Un style et un caractère atypique
Akira Toriyama a un style graphique très vite reconnaissable. Déjà il fut l'un des premiers mangakas à utiliser l'alphabet romain pour des onomatopées à la place des katakanas traditionnels, ce qui est la raison pour laquelle il fut repéré par Torishima. Son style de dessin est grandement inspiré de celui d' Osamu Tezuka auteur d'AstroBoy, et mangaka le plus influent de la génération précédente. Ce qui marque le plus dans le style de Toriyama, c'est sa simplicité. Il n'a jamais caché qu'il n'aimait pas faire des dessins trop compliqués, et s'est ingénié à trouver des moyens de se simplifier le travail. Des cheveux noirs trop longs à encrer ? Hop, super sayan avec des cheveux jaunes que l'on a pas besoin de colorier*. Faire des décors et des arrières plans est fastidieux ? Les personnages n'ont qu'à les détruire, ça fera moins de choses à dessiner. Cependant même si Toriyama se simplifie grandement la vie, les dessins sont toujours d'une qualité irréprochable, faisant que la plupart des lecteurs ne remarquent même pas à quel point l'auteur essaie de simplifier son travail.

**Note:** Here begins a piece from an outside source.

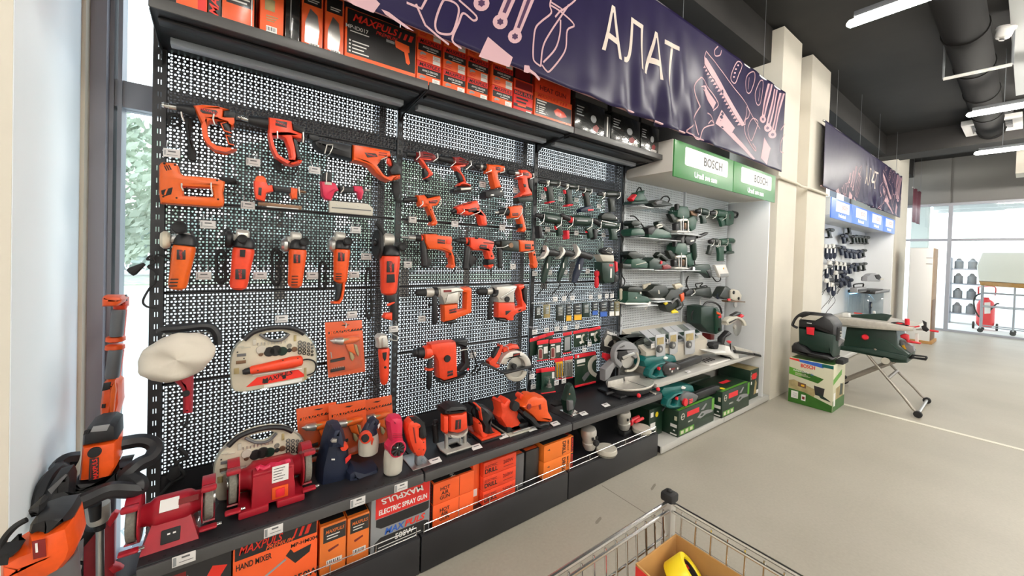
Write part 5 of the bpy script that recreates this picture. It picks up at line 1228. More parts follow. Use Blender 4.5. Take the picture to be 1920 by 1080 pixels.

*Pour éviter toute mauvaise interprétation : non le super sayan n'a pas été imaginé pour simplifier le travail d'Akira Toriyama, mais le design final de la transformation a été choisi pour cette raison.
L'autre point commun de toutes les œuvres d'Akira Toriyama est un humour particulier, mélangeant jeux de mots (ex: la famille de méchant de la saga Buu : Bibidi, Babidi, Buu !) , blagues scatophiles et sous-entendus sexuels. Le papa d'Arale et Goku avait un caractère assez proche de ceux de ces personnages, ne dessinant que ce qui lui plaisait. Selon Torishima, ni les éditeurs, ni les lecteurs ne pouvaient pousser Toriyama à dessiner quelque chose qu'il ne trouvait pas intéressant. Il était également un amoureux de la mécanique en générale, appréciant énormément dessiner toutes sortes d'engins dans ses mangas, ainsi que des animaux en général. On retrouve d'ailleurs beaucoup d'animaux anthropomorphes dans ses œuvres, et certains personnages importants ont été inspirés par ses propres animaux domestiques (Karin et Beerus pour les plus connus).
Malgré son succès, Toriyama ne cherchait pas à se retrouver sous le feu des projecteurs, et a toujours tout fait pour éviter les cérémonies officielles qu'il apprécie assez peu. Il était notamment absent lors de la remise de son titre de Chevalier de l'Ordre des Arts et des Lettres en France, et ne se déplaçait aux événements que lorsqu'il n'avait vraiment pas le choix. Au final, Toriyama est mort comme il a vécu : simplement, et c'est peut être bien ce qu'on pouvait lui souhaiter de mieux (même si on aurait préféré qu'il vive encore de longues années en pleine santé).